We are really quite different, we three, but we respect each other and rejoice in the simple of knowing of on another.

We know about the big moments in each other's lives and often, we've even managed to share a few in person. But we also cherish the small intimacies that only longevity and perseverance can produce. I believe, in many ways, we still trust each other... maybe not as deeply as we did, those Shortridge High School girls sitting in the grass contemplating the sorrows of racial strife, assasinations, and the Vietnam War. The pulling apart already started in college even though we attended the same school. We each took such different roads once we left Indiana University ... and yet, here we are, so many years later, filling an afternoon on the Magothy River with our life stories.
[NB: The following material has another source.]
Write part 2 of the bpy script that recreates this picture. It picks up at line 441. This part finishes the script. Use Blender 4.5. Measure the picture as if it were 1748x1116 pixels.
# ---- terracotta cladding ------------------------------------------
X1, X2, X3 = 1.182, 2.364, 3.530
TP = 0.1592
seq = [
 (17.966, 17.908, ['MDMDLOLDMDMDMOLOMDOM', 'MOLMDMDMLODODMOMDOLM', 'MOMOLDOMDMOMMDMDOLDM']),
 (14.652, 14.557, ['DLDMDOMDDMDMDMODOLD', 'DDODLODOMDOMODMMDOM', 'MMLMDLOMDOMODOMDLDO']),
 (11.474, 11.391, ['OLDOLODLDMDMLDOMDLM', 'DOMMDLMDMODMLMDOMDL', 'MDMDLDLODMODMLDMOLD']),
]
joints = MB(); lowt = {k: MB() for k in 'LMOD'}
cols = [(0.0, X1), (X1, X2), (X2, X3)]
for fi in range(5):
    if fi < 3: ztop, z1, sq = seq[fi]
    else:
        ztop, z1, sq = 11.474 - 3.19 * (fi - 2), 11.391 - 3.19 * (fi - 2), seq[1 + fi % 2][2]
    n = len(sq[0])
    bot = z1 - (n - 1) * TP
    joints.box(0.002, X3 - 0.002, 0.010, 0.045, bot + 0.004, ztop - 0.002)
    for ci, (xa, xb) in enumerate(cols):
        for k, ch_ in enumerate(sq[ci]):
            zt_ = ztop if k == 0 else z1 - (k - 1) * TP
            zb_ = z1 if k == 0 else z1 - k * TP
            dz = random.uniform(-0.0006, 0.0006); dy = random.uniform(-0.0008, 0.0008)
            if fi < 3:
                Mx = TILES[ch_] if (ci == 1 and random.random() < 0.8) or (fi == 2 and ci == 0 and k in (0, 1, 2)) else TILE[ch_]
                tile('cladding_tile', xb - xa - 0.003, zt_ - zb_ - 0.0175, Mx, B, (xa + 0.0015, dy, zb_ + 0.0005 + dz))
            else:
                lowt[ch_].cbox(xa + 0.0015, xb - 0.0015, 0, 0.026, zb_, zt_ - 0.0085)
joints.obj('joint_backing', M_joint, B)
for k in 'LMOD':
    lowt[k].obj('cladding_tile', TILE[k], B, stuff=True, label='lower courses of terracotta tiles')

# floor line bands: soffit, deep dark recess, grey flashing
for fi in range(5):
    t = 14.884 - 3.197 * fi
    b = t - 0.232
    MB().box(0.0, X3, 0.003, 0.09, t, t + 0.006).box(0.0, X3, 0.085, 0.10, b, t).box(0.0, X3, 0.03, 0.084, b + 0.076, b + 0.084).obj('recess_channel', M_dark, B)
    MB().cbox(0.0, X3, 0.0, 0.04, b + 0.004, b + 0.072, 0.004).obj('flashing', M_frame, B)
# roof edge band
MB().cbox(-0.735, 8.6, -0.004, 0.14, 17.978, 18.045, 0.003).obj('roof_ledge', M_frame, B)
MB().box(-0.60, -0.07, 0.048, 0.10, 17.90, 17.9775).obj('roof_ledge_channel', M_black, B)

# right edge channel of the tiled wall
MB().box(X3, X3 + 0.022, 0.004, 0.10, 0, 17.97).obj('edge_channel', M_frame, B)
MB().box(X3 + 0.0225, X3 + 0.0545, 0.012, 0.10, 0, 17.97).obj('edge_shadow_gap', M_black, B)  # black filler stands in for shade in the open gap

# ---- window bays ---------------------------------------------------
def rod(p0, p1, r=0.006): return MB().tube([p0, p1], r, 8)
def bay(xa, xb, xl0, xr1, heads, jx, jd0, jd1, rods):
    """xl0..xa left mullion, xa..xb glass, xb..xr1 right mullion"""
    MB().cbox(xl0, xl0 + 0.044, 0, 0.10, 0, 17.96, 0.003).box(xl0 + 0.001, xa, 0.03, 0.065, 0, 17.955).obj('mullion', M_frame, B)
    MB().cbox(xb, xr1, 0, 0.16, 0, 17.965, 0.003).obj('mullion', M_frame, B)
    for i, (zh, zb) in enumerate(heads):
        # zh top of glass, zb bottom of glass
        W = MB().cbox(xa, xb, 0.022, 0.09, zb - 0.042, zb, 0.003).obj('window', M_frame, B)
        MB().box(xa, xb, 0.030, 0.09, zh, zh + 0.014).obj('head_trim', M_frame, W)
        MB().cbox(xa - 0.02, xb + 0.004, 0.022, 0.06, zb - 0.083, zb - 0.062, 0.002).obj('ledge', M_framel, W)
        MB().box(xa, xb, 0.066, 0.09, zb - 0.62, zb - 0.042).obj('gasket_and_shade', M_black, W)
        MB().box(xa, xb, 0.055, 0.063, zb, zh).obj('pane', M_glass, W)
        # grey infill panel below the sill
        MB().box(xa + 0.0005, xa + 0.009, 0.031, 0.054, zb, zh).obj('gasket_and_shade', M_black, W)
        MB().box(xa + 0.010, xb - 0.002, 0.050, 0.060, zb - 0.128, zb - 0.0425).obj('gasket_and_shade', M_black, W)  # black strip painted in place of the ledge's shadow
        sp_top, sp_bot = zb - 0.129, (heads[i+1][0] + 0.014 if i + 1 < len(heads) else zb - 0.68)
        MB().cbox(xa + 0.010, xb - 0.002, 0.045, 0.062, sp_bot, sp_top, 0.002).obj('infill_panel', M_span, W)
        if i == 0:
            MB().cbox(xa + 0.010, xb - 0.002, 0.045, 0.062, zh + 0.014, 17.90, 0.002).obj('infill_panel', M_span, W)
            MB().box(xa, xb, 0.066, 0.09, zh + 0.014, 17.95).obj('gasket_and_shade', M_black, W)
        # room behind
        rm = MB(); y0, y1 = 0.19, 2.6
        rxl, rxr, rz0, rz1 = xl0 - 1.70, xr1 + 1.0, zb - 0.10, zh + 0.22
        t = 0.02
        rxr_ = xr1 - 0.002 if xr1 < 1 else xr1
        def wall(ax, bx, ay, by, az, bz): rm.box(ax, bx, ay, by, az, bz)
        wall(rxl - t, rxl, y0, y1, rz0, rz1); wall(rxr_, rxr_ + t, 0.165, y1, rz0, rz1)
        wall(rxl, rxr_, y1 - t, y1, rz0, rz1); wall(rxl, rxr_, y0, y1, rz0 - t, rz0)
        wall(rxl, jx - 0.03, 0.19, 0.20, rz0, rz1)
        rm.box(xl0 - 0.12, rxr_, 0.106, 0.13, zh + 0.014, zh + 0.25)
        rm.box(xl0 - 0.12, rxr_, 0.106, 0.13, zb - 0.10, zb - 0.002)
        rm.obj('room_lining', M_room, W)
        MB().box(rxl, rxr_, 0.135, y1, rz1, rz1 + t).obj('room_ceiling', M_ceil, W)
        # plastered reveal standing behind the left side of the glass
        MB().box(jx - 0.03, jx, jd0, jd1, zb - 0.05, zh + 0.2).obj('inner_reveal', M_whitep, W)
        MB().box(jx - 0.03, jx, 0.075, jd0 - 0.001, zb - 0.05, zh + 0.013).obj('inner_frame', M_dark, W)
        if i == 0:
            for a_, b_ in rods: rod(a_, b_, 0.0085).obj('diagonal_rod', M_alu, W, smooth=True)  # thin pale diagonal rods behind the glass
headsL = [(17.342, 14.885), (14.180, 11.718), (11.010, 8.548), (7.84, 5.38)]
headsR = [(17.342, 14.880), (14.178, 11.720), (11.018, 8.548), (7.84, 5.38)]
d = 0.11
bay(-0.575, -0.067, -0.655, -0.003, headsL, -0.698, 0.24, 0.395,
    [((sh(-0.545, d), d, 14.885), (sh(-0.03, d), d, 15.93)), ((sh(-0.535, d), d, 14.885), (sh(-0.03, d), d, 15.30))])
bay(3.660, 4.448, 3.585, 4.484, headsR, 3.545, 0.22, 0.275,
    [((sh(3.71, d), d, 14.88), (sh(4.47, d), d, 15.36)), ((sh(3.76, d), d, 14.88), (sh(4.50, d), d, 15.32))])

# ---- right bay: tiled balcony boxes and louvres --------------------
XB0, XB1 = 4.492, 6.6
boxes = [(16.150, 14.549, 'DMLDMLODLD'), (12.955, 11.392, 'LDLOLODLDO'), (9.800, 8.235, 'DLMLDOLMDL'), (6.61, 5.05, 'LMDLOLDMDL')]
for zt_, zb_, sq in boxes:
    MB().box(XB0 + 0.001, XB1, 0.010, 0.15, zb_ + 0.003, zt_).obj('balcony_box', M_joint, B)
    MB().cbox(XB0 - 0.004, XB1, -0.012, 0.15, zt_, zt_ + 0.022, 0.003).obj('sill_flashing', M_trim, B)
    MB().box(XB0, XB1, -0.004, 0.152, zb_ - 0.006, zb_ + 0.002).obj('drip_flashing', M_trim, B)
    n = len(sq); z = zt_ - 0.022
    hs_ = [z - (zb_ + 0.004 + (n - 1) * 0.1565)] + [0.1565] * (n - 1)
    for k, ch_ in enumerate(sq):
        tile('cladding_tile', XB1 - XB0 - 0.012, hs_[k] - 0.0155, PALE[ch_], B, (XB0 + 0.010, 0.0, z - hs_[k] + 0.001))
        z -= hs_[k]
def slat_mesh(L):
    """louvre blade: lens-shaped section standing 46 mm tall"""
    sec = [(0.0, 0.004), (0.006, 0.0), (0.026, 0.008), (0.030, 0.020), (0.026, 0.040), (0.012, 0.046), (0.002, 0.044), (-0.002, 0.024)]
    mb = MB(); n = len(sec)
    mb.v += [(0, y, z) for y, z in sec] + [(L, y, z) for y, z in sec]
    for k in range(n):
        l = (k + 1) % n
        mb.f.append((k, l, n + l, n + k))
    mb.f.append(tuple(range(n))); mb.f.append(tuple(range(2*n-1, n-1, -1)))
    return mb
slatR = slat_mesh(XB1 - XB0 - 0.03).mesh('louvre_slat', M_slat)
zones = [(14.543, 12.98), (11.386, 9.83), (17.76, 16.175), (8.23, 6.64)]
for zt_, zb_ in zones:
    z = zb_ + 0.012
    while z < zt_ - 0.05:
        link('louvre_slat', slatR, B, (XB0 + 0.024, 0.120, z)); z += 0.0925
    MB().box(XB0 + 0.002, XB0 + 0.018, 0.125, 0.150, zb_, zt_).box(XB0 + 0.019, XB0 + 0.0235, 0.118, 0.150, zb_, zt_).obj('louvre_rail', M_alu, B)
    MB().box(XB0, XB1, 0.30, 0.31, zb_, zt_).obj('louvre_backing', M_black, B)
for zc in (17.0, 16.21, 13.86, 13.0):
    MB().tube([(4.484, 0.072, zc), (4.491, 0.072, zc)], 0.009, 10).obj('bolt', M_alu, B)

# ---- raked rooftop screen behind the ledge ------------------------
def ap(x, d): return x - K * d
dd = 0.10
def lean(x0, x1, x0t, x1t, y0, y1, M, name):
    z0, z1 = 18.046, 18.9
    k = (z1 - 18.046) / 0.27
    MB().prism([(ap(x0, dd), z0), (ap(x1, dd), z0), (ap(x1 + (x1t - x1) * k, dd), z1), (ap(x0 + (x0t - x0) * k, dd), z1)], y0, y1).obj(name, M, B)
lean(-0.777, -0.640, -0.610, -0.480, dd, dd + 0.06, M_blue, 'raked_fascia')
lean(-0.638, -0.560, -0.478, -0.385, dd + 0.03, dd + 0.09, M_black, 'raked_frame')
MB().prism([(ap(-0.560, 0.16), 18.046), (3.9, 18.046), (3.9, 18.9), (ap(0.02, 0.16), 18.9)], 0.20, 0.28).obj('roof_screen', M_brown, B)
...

Thank you Mary and Becky. I am grateful for your friendship.

Thursday, August 04, 2005

Almost There...

My nephew was here this week. He has turned out well... He had a few near misses - bad choices and the like, but clearly, now, at 24, he's become a good man, delightful company, and a good influence on the boys. Thanks Stoff!

Next week, the boys go to "away" camp ... a week with no arguing. How will I use my time? There is still much on the home front. Our worker is finished, but chaos still reigns. Got to move Sergei's stuff into his new room. Got to finish Lily's room. Almost there, upstairs... almost there. The basement storage area beckons ... but should I give up my week of quiet there... I don't think so.

My sacred space beckons as well. I think, yes. I will take a day next week, maybe two, and finish here in my room. Put my art on the walls. Hang my curtains... File my papers. Embrace my altar and build it from the inside out. Feel the part of it. See the whole of it. Almost there.

I also need to think about my "new street" a little. Today, at work, they had the follow-up Strategic Planning meeting - the "action plans" step and I was not included. That hurt. Again, a sense of being out of favor... of not being valued at that level. But, the Leadership Institute gave me an edge that I must hold onto... I need to recover the feeling, the sense, the belief ... that I do have value and I can create my own favor. Almost there ....

What is it that I have to say? Can I build my own content? Can I focus and compile all that scattered "stuff" from books, seminars, and conferences. Can I work through the fear of tripping up again? Can I do more than just dream about it?

So far, unfortunately, I've reacted in my cliche way ... more information gathering!!! I think I have 12 books on hold at the library and more on order from the bookstore ... and yet, I know... I know, down in there somewhere, that I must stop gathering (Little Voice says: "oh, not yet... I'm not ready ... just need to read more, see more, hear more... not yet... don't stop yet.")... but I know, I must stop... I must stop long enough to sort through what is already there. Why don't I trust what I already have in my head... in my heart... in my soul? Why does it never seem to be enough?

Almost there... it always seems to feel like I'm only almost there... Will I reach my own "tipping point" this time?